Para visualizar a CNH digital, sempre será necessária uma senha de 4 dígitos para abrir CNH digital, diz o Serpro.
Caso o smartphone com a CNH digital seja roubado, o usuário deverá bloquear o documento. Se tiver o certificado digital, ele poderá entrar no Portal de Serviços do Denatran e solicitar o bloqueio remoto. Caso contrário, terá que ir até algum posto do Detran.
“É positivo. Se eles baixam demais a segurança no bloqueio, por exemplo, alguém que rouba sua senha poderia invalidar sua CNH digital enquanto você está numa viagem e te causar uma série de problemas. Então, faz sentido que esse tipo de solicitação exija uma segurança adicional”, diz Altieres, especialista em defesas contra ataques cibernéticos.
E se não tiver sinal de internet ou Wi-Fi onde o guarda pedir minha CNH?
Não há problema. De acordo com o Denatran, será necessária conexão com a internet somente no primeiro acesso, depois, a CNH estará disponível off-line. O acesso é feito com uma senha de 4 dígitos, afirma o Serpro.
E se eu quiser a CNH impressa?
A CNH digital será opcional, para quem tiver interesse em ter o documento no smartphone. A carteira impressa continuará a ser emitida normalmente, nos padrões atuais.
Qual a multa para quem esquece a CNH?
Quem tem habilitação, mas não está com o documento ao dirigir, comete infração leve, com multa no valor de R$ 88,38, mais 3 pontos na carteira.

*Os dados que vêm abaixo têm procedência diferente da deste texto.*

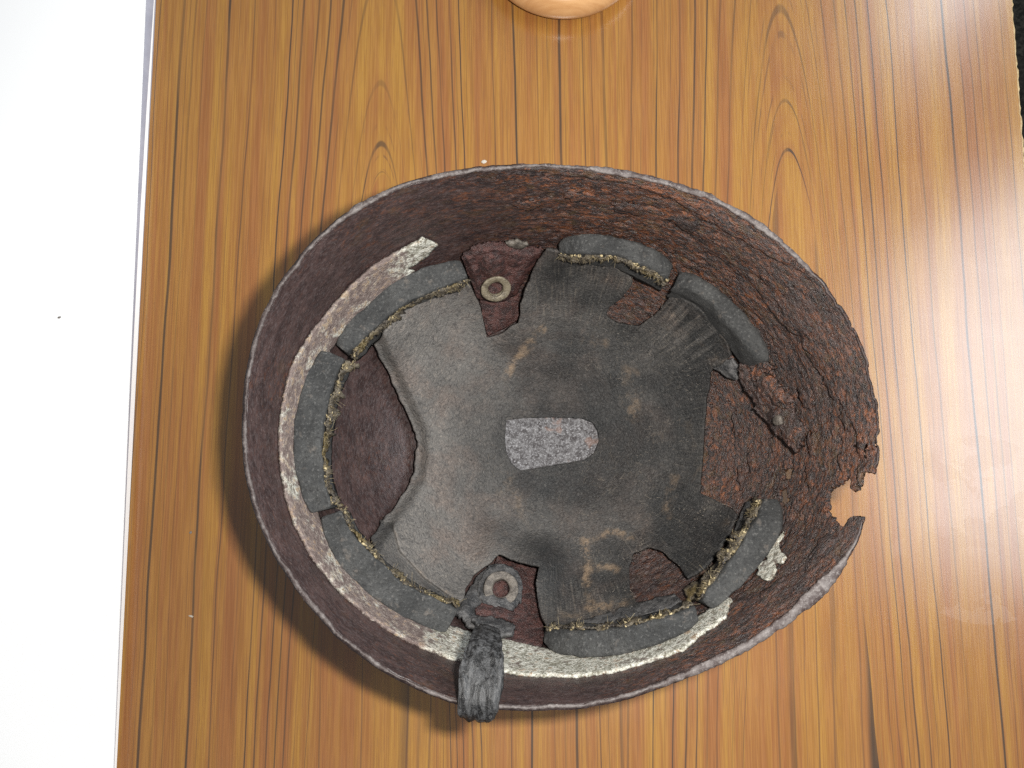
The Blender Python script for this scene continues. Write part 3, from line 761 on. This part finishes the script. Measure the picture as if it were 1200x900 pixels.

O veículo fica retido até a apresentação do documento.
A multa para quem esquecer a CNH vai acabar?
Existe um projeto que extingue a multa para quem esquecer a CNH, mas ele ainda está tramitando no Congresso.
Ele foi aprovado na Comissão de Constituição e Justiça e da Cidadania (CCJ) da Câmara dos Deputados no mês passado, em caráter conclusivo, e deveria seguir para o Senado. Mas foi apresentado um recurso, pedindo que a proposta seja analisada no plenário. Até o fim de agosto, esse recurso ainda estava na Mesa Diretora da Câmara, para ser apreciado.
Além de passar na Câmara e no Senado, o projeto precisará também da sanção do presidente Michel Temer para valer.